START Material for this task
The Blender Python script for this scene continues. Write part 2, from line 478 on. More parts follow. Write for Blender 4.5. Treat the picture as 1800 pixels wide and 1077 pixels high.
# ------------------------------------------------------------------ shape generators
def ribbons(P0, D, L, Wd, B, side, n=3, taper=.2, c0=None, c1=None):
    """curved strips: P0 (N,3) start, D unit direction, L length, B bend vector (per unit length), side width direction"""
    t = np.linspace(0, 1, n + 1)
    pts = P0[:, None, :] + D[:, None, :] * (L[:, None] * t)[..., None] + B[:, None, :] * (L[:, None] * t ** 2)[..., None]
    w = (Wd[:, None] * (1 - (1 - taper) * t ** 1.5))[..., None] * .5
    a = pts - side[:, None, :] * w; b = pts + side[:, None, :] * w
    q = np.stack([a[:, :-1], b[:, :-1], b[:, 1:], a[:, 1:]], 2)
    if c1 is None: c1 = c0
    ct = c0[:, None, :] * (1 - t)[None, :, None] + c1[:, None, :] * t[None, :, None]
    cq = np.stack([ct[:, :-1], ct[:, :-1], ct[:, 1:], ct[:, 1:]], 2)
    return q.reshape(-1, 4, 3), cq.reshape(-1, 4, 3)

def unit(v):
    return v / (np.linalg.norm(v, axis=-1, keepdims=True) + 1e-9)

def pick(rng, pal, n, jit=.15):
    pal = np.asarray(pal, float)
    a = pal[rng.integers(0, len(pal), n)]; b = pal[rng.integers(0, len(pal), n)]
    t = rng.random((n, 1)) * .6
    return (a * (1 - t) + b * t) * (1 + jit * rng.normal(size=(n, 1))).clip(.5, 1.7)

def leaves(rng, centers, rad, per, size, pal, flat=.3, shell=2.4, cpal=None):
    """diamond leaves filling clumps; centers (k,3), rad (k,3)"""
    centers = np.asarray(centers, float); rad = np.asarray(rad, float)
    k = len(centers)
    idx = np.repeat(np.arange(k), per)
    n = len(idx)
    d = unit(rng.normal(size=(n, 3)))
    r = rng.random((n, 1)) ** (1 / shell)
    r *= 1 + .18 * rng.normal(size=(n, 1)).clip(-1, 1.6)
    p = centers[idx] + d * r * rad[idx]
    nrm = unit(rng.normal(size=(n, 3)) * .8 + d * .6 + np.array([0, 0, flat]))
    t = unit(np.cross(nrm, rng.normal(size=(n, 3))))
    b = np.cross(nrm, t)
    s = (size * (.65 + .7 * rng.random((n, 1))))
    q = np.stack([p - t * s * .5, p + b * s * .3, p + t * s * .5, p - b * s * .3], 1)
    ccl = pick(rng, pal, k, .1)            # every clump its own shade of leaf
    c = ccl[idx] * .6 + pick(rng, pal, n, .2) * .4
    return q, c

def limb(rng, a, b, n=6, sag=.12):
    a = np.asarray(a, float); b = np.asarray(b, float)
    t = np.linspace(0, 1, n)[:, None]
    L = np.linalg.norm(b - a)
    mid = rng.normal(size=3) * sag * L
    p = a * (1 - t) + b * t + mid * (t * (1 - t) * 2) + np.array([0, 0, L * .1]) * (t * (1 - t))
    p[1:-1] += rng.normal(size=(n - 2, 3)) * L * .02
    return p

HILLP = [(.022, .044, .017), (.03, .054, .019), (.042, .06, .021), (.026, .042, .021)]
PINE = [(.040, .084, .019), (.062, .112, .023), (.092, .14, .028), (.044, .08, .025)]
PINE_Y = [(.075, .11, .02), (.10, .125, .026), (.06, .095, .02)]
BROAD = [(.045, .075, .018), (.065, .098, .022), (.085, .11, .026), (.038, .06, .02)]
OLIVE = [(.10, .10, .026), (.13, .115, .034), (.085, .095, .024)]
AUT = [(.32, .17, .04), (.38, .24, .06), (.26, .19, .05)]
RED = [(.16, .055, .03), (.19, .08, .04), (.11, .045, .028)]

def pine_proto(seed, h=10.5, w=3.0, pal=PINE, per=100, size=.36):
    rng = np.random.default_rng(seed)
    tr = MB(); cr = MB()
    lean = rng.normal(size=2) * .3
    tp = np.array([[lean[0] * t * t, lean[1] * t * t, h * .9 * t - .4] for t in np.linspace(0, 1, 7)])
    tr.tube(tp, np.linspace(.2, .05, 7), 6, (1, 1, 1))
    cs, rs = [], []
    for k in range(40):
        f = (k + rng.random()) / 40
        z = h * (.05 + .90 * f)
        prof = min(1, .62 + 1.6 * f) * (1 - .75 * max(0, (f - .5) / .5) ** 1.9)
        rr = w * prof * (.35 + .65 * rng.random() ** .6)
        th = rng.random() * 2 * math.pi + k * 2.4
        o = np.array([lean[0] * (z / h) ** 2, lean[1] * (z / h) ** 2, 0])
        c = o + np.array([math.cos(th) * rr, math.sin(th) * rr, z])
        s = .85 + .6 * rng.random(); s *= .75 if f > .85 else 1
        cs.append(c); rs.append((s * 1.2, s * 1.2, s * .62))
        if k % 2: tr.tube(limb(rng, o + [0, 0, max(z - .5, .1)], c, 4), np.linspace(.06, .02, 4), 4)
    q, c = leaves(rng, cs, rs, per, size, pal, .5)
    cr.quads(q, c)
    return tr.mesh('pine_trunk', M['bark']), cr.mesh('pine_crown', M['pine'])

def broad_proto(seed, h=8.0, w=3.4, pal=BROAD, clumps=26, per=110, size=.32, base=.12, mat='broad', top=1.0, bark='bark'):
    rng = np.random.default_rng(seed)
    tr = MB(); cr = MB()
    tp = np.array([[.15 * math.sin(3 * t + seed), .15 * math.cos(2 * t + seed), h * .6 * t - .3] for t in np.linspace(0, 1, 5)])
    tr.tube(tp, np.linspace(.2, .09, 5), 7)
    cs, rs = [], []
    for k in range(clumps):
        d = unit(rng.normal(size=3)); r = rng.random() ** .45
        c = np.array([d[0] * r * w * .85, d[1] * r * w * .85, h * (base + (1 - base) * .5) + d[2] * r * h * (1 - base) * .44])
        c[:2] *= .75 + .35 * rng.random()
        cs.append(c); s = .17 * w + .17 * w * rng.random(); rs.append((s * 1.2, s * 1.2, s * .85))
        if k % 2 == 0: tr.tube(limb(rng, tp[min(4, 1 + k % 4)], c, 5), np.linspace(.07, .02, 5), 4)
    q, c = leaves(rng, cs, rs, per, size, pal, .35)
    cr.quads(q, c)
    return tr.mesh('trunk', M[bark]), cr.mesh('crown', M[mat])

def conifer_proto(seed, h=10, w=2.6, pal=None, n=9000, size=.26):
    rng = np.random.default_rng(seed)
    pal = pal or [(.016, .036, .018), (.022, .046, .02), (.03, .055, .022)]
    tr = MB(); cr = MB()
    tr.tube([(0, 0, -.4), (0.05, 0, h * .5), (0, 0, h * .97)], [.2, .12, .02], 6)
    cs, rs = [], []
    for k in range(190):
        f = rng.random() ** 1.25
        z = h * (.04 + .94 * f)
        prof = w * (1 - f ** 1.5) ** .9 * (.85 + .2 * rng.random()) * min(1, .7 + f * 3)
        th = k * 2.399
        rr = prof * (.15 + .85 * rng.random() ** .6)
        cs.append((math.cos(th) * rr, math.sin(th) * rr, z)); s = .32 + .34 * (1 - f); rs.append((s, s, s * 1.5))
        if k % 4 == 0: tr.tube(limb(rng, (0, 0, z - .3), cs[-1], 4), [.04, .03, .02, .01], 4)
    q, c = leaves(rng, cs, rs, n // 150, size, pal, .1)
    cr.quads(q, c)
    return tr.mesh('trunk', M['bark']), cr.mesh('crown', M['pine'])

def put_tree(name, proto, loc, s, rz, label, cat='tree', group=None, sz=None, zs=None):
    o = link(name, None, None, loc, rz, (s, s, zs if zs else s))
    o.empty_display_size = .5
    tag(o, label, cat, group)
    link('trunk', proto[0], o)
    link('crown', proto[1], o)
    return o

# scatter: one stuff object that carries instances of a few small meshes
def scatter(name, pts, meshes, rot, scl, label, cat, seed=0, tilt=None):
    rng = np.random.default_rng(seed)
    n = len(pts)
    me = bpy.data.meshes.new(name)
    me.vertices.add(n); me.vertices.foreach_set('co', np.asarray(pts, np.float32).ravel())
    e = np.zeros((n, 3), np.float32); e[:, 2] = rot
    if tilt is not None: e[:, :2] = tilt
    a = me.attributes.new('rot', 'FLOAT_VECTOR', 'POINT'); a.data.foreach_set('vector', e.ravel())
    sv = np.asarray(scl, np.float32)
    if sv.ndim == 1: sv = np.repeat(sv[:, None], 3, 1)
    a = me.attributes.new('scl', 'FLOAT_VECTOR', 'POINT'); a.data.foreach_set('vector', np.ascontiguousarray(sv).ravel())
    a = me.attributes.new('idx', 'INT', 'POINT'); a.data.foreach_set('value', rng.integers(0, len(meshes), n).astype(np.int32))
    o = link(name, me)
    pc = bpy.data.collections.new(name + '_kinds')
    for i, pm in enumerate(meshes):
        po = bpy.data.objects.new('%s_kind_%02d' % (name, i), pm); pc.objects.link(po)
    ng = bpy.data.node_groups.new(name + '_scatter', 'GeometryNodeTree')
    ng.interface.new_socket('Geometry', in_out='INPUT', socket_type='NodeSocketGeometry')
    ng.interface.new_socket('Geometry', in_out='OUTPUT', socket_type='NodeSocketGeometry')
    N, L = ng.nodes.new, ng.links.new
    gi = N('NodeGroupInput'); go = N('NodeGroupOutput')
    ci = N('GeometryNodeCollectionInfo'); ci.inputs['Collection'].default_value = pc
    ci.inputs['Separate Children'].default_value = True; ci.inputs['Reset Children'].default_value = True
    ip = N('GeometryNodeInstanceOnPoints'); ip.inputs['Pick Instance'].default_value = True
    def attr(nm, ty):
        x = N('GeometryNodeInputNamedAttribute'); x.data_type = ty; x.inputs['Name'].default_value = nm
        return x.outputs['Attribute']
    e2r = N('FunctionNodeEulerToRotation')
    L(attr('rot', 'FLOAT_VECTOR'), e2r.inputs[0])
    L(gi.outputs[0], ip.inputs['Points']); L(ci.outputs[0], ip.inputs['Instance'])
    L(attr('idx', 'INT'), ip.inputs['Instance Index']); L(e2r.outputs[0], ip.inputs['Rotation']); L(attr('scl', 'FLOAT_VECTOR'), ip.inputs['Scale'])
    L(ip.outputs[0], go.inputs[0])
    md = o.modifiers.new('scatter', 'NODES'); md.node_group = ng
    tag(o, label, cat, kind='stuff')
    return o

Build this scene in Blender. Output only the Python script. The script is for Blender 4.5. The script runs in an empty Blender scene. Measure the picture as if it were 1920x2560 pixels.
END Material for this task
**Exercise requirements**
From the first line of the data through the line with "return (a *", quote each line exactly and add nothing else.

**In response**
The Blender Python script for this scene continues. Write part 2, from line 478 on. More parts follow. Write for Blender 4.5. Treat the picture as 1800 pixels wide and 1077 pixels high.
# ------------------------------------------------------------------ shape generators
def ribbons(P0, D, L, Wd, B, side, n=3, taper=.2, c0=None, c1=None):
    """curved strips: P0 (N,3) start, D unit direction, L length, B bend vector (per unit length), side width direction"""
    t = np.linspace(0, 1, n + 1)
    pts = P0[:, None, :] + D[:, None, :] * (L[:, None] * t)[..., None] + B[:, None, :] * (L[:, None] * t ** 2)[..., None]
    w = (Wd[:, None] * (1 - (1 - taper) * t ** 1.5))[..., None] * .5
    a = pts - side[:, None, :] * w; b = pts + side[:, None, :] * w
    q = np.stack([a[:, :-1], b[:, :-1], b[:, 1:], a[:, 1:]], 2)
    if c1 is None: c1 = c0
    ct = c0[:, None, :] * (1 - t)[None, :, None] + c1[:, None, :] * t[None, :, None]
    cq = np.stack([ct[:, :-1], ct[:, :-1], ct[:, 1:], ct[:, 1:]], 2)
    return q.reshape(-1, 4, 3), cq.reshape(-1, 4, 3)

def unit(v):
    return v / (np.linalg.norm(v, axis=-1, keepdims=True) + 1e-9)

def pick(rng, pal, n, jit=.15):
    pal = np.asarray(pal, float)
    a = pal[rng.integers(0, len(pal), n)]; b = pal[rng.integers(0, len(pal), n)]
    t = rng.random((n, 1)) * .6
    return (a * (1 - t) + b * t) * (1 + jit * rng.normal(size=(n, 1))).clip(.5, 1.7)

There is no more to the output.